Greenpeace Indonesia turut mengomentari temuan ini. Refki Saputra, juru kampanye hutan lembaga tersebut, mengatakan bahwa operasi dan ekspor PT Phoenix menunjukkan adanya potensi besar deforestasi demi memenuhi kebutuhan bahan baku. Dokumen Analisis Mengenai Dampak Lingkungan (AMDAL) menyebutkan bahwa pabrik ini memiliki dua jalur produksi pulp semi-kimia yang jika beroperasi penuh akan memerlukan 3,36 juta ton kayu per tahun mulai 2028.

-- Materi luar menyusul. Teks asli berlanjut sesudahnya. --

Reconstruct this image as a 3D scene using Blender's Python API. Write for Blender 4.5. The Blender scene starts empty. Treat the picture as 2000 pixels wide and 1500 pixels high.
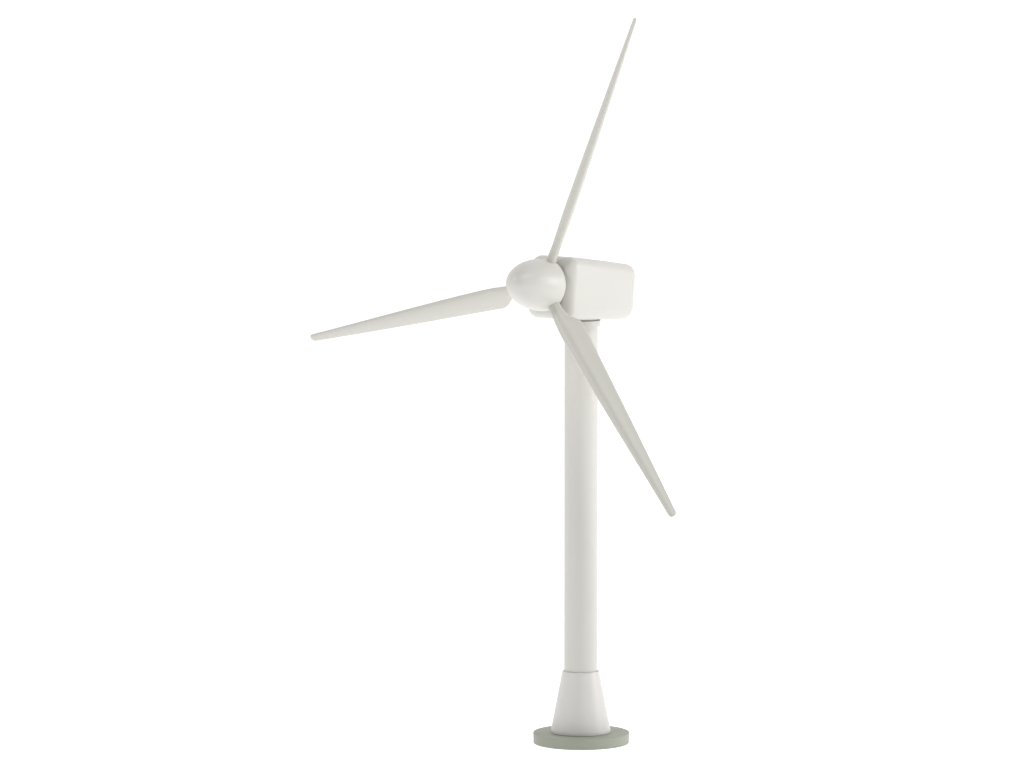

Kebutuhan bahan baku yang sangat besar ini berpotensi mendorong pembukaan hutan dalam skala luas. Dalam periode sembilan tahun (2024-2032), total konsumsi kayu PT Phoenix diperkirakan mencapai 25 juta ton hijau, atau setara 28,5 juta meter kubik kayu.

Refki juga menyoroti kurangnya transparansi PT Phoenix terkait rantai pasok dan kepemilikan perusahaan. Ia menyebut bahwa berdasarkan penelusuran, perusahaan tersebut memiliki afiliasi dengan entitas di negara-negara yang dikenal sebagai surga pajak, yang membuat pengawasan publik menjadi sulit.

Sebelumnya, pada awal 2025, PT Phoenix menyampaikan bahwa mereka menargetkan produksi pulp food grade sebanyak 1.200 ton per hari. Kayu sebagai bahan baku diklaim akan diambil dari wilayah Kalimantan Timur.

Kasus ini memperlihatkan perlunya pengawasan ketat terhadap industri kehutanan dan pengolahan kayu yang berkembang pesat di Kalimantan Utara. Di tengah ambisi ekspor dan industrialisasi, tantangan menjaga kelestarian hutan tak bisa diabaikan.